▶ **WHAT TO WORK ON**
Write every record out again exactly, and keep images out of it.

▶ **DATA SUPPLIED**

—————

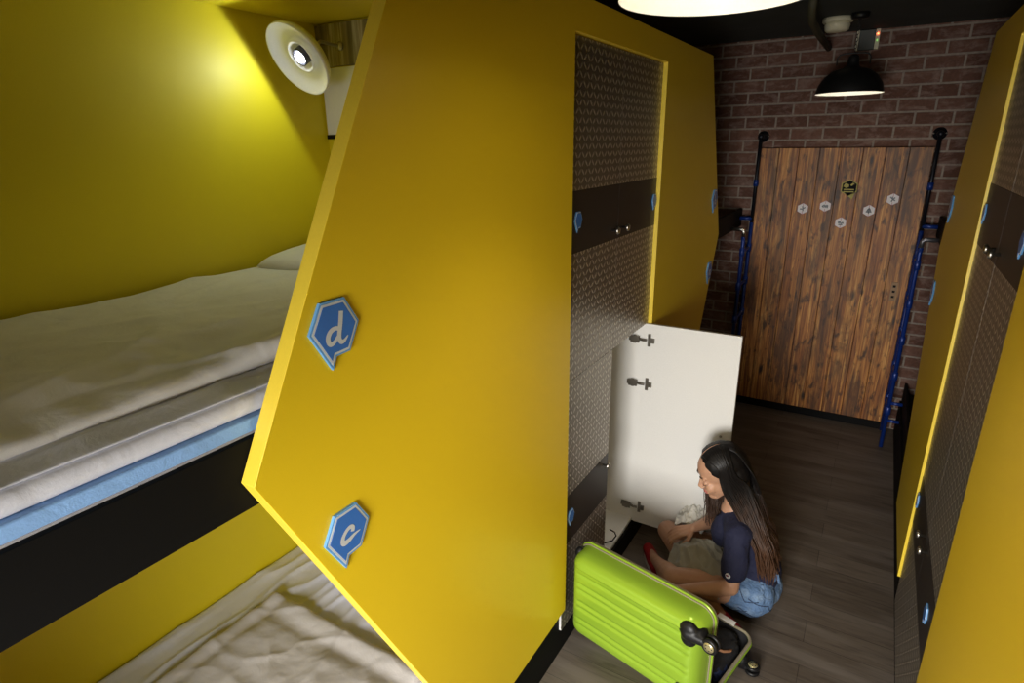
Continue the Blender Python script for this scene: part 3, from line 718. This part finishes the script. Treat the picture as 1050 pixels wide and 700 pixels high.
# ------------------------------------------------------------------ suitcase
U = V((.974,-.225,0)).normalized(); W_ = V((.225,.974,0)).normalized(); Z = V((0,0,1))
HR = V((-.285,1.895,.150))       # right end of the hinge line at rim level
LEN, WID, DEP = .60, .415, .12
case = empty('suitcase', (-.50, 2.12, 0)); tag(case, 'lime green ribbed hard-shell suitcase lying open on the floor', 'suitcase')
def rrect(w, h, rr, n=10):
    pts = []
    for cx, cy, a0 in ((w/2-rr,h/2-rr,0),(-w/2+rr,h/2-rr,90),(-w/2+rr,-h/2+rr,180),(w/2-rr,-h/2+rr,270)):
        for i in range(n+1):
            a = math.radians(a0+90*i/n); pts.append((cx+rr*math.cos(a), cy+rr*math.sin(a)))
    return pts
def shell(o, ex, ey, ez, wheelside=1):
    """o: centre of rim; ex length axis, ey width axis, ez outward (depth). ribs run along ex"""
    P = lambda a, b, c: o+ex*a+ey*b+ez*c
    bm = bmesh.new()
    nx, ny = 70, 110
    def dome(a, b):     # depth of shell at (a, b), squircle edge
        ra = max(0, abs(a)-(LEN/2-.065))/.065; rb = max(0, abs(b)-(WID/2-.055))/.055
        e = min(1, math.sqrt(ra*ra+rb*rb)); return (1-e**2.6)**(1/2.6) if e < 1 else 0
    gr = []
    def warp(t, half, rad):   # more samples at the edge
        return half*math.sin(t*math.pi/2*.999)/math.sin(math.pi/2*.999)*.35+half*t*.65
    for i in range(nx+1):
        row = []
        for j in range(ny+1):
            a = warp(i/nx*2-1, LEN/2, 0); b = warp(j/ny*2-1, WID/2, 0)
            # push square corners on to the rounded outline
            ca, cb = LEN/2-.055, WID/2-.055
            if abs(a) > ca and abs(b) > cb:
                dx, dy = abs(a)-ca, abs(b)-cb; m = max(dx, dy); L = math.hypot(dx, dy)
                if L > 1e-9: a = math.copysign(ca+dx*m/L, a); b = math.copysign(cb+dy*m/L, b)
            d = dome(a, b)
            inside = max(0, min(1, (LEN/2-.035-abs(a))/.03)) * max(0, min(1, (WID/2-.030-abs(b))/.02))
            # three pairs of ribs and a framed panel
            rib = 0
            for c0, w0, h0 in ((-.135,.010,.007),(-.105,.010,.007),(-.045,.010,.007),(-.015,.010,.007),(.045,.010,.007),(.075,.010,.007),(.125,.009,.006)):
                t = (b-c0)/w0; rib -= h0*math.exp(-t*t*1.3)
            t = (b-.158)/.005; rib += .006*math.exp(-t*t)
            z = .018+(DEP-.018)*d + rib*inside*1.0
            row.append(bm.verts.new(P(a, b, z)))
        gr.append(row)
    for i in range(nx):
        for j in range(ny): bm.faces.new((gr[i][j], gr[i+1][j], gr[i+1][j+1], gr[i][j+1]))
    # rim wall down to the opening
    edge = [gr[i][0] for i in range(nx+1)]+[gr[nx][j] for j in range(1, ny+1)]+[gr[i][ny] for i in range(nx-1, -1, -1)]+[gr[0][j] for j in range(ny-1, 0, -1)]
    low = []
    for v in edge:
        q = v.co-ez*((v.co-o).dot(ez)-.004); low.append(bm.verts.new(q))
    n = len(edge)
    for i in range(n): bm.faces.new((edge[i], edge[(i+1)%n], low[(i+1)%n], low[i]))
    return bm
def rimtube(o, ex, ey, ez, w, h, rr, rad, off):
    bm = bmesh.new(); pts = [o+ex*a+ey*b+ez*off for a, b in rrect(w, h, rr)]; tube(bm, pts+[pts[0], pts[1]], rad, 8, cap=False); return bm
def half(name, o, ex, ey, ez):
    bm = shell(o, ex, ey, ez)
    sh = link(name, bm, LIME, case, smooth=True)
    m = sh.modifiers.new('s', 'SOLIDIFY'); m.thickness = .003; m.offset = 0
    link('zip_rim', rimtube(o, ex, ey, ez, LEN+.004, WID+.004, .055, .007, .004), KHAKI, sh, smooth=True)
    link('rim_bead', rimtube(o, ex, ey, ez, LEN+.012, WID+.012, .058, .006, .016), LIME, sh, smooth=True)
    link('rim_groove', rimtube(o, ex, ey, ez, LEN+.007, WID+.007, .055, .003, .025), KHAKI, sh, smooth=True)
    # lining
    bm = bmesh.new(); top = [o+ex*a+ey*b+ez*.006 for a, b in rrect(LEN-.012, WID-.012, .05)]; bot = [o+ex*a+ey*b+ez*(DEP-.022) for a, b in rrect(LEN-.07, WID-.07, .03)]
    A = [bm.verts.new(p) for p in top]; B = [bm.verts.new(p) for p in bot]; k = len(A)
    for i in range(k): bm.faces.new((A[i], A[(i+1)%k], B[(i+1)%k], B[i]))
    bm.faces.new(B); link('lining', bm, DARKC, sh, smooth=True)
    return sh
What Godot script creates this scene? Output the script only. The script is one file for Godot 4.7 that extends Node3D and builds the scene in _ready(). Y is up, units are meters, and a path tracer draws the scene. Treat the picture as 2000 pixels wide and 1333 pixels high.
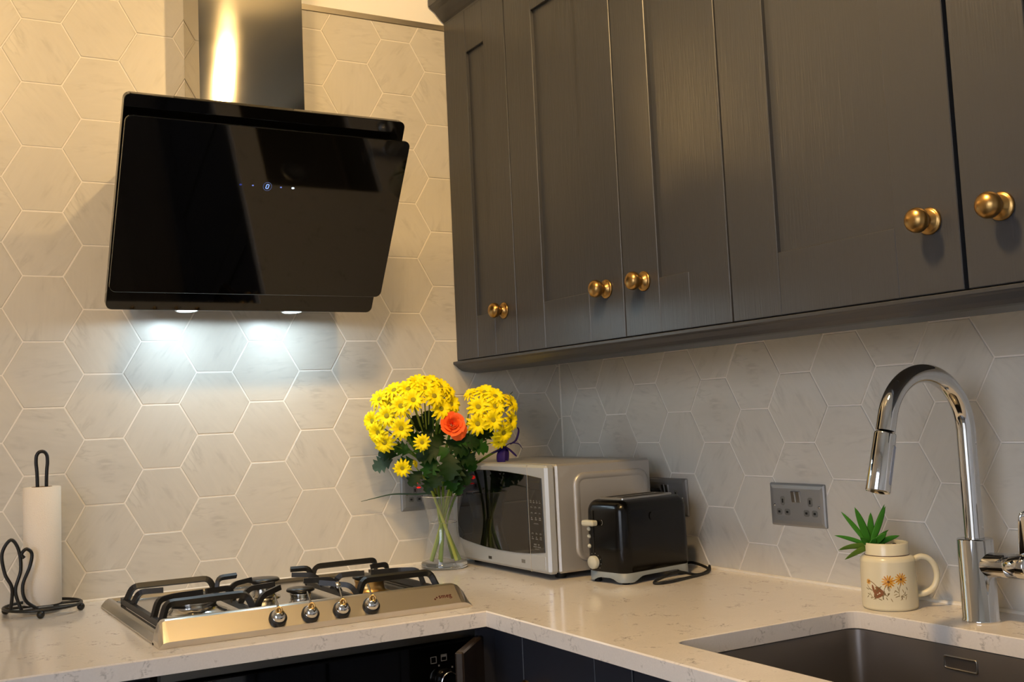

—————

▶ **SOLVED EXERCISE**
Continue the Blender Python script for this scene: part 3, from line 718. This part finishes the script. Treat the picture as 1050 pixels wide and 700 pixels high.
# ------------------------------------------------------------------ suitcase
U = V((.974,-.225,0)).normalized(); W_ = V((.225,.974,0)).normalized(); Z = V((0,0,1))
HR = V((-.285,1.895,.150))       # right end of the hinge line at rim level
LEN, WID, DEP = .60, .415, .12
case = empty('suitcase', (-.50, 2.12, 0)); tag(case, 'lime green ribbed hard-shell suitcase lying open on the floor', 'suitcase')
def rrect(w, h, rr, n=10):
    pts = []
    for cx, cy, a0 in ((w/2-rr,h/2-rr,0),(-w/2+rr,h/2-rr,90),(-w/2+rr,-h/2+rr,180),(w/2-rr,-h/2+rr,270)):
        for i in range(n+1):
            a = math.radians(a0+90*i/n); pts.append((cx+rr*math.cos(a), cy+rr*math.sin(a)))
    return pts
def shell(o, ex, ey, ez, wheelside=1):
    """o: centre of rim; ex length axis, ey width axis, ez outward (depth). ribs run along ex"""
    P = lambda a, b, c: o+ex*a+ey*b+ez*c
    bm = bmesh.new()
    nx, ny = 70, 110
    def dome(a, b):     # depth of shell at (a, b), squircle edge
        ra = max(0, abs(a)-(LEN/2-.065))/.065; rb = max(0, abs(b)-(WID/2-.055))/.055
        e = min(1, math.sqrt(ra*ra+rb*rb)); return (1-e**2.6)**(1/2.6) if e < 1 else 0
    gr = []
    def warp(t, half, rad):   # more samples at the edge
        return half*math.sin(t*math.pi/2*.999)/math.sin(math.pi/2*.999)*.35+half*t*.65
    for i in range(nx+1):
        row = []
        for j in range(ny+1):
            a = warp(i/nx*2-1, LEN/2, 0); b = warp(j/ny*2-1, WID/2, 0)
            # push square corners on to the rounded outline
            ca, cb = LEN/2-.055, WID/2-.055
            if abs(a) > ca and abs(b) > cb:
                dx, dy = abs(a)-ca, abs(b)-cb; m = max(dx, dy); L = math.hypot(dx, dy)
                if L > 1e-9: a = math.copysign(ca+dx*m/L, a); b = math.copysign(cb+dy*m/L, b)
            d = dome(a, b)
            inside = max(0, min(1, (LEN/2-.035-abs(a))/.03)) * max(0, min(1, (WID/2-.030-abs(b))/.02))
            # three pairs of ribs and a framed panel
            rib = 0
            for c0, w0, h0 in ((-.135,.010,.007),(-.105,.010,.007),(-.045,.010,.007),(-.015,.010,.007),(.045,.010,.007),(.075,.010,.007),(.125,.009,.006)):
                t = (b-c0)/w0; rib -= h0*math.exp(-t*t*1.3)
            t = (b-.158)/.005; rib += .006*math.exp(-t*t)
            z = .018+(DEP-.018)*d + rib*inside*1.0
            row.append(bm.verts.new(P(a, b, z)))
        gr.append(row)
    for i in range(nx):
        for j in range(ny): bm.faces.new((gr[i][j], gr[i+1][j], gr[i+1][j+1], gr[i][j+1]))
    # rim wall down to the opening
    edge = [gr[i][0] for i in range(nx+1)]+[gr[nx][j] for j in range(1, ny+1)]+[gr[i][ny] for i in range(nx-1, -1, -1)]+[gr[0][j] for j in range(ny-1, 0, -1)]
    low = []
    for v in edge:
        q = v.co-ez*((v.co-o).dot(ez)-.004); low.append(bm.verts.new(q))
    n = len(edge)
    for i in range(n): bm.faces.new((edge[i], edge[(i+1)%n], low[(i+1)%n], low[i]))
    return bm
def rimtube(o, ex, ey, ez, w, h, rr, rad, off):
    bm = bmesh.new(); pts = [o+ex*a+ey*b+ez*off for a, b in rrect(w, h, rr)]; tube(bm, pts+[pts[0], pts[1]], rad, 8, cap=False); return bm
def half(name, o, ex, ey, ez):
    bm = shell(o, ex, ey, ez)
    sh = link(name, bm, LIME, case, smooth=True)
    m = sh.modifiers.new('s', 'SOLIDIFY'); m.thickness = .003; m.offset = 0
    link('zip_rim', rimtube(o, ex, ey, ez, LEN+.004, WID+.004, .055, .007, .004), KHAKI, sh, smooth=True)
    link('rim_bead', rimtube(o, ex, ey, ez, LEN+.012, WID+.012, .058, .006, .016), LIME, sh, smooth=True)
    link('rim_groove', rimtube(o, ex, ey, ez, LEN+.007, WID+.007, .055, .003, .025), KHAKI, sh, smooth=True)
    # lining
    bm = bmesh.new(); top = [o+ex*a+ey*b+ez*.006 for a, b in rrect(LEN-.012, WID-.012, .05)]; bot = [o+ex*a+ey*b+ez*(DEP-.022) for a, b in rrect(LEN-.07, WID-.07, .03)]
    A = [bm.verts.new(p) for p in top]; B = [bm.verts.new(p) for p in bot]; k = len(A)
    for i in range(k): bm.faces.new((A[i], A[(i+1)%k], B[(i+1)%k], B[i]))
    bm.faces.new(B); link('lining', bm, DARKC, sh, smooth=True)
    return sh
What Godot script creates this scene? Output the script only. The script is one file for Godot 4.7 that extends Node3D and builds the scene in _ready(). Y is up, units are meters, and a path tracer draws the scene. Treat the picture as 2000 pixels wide and 1333 pixels high.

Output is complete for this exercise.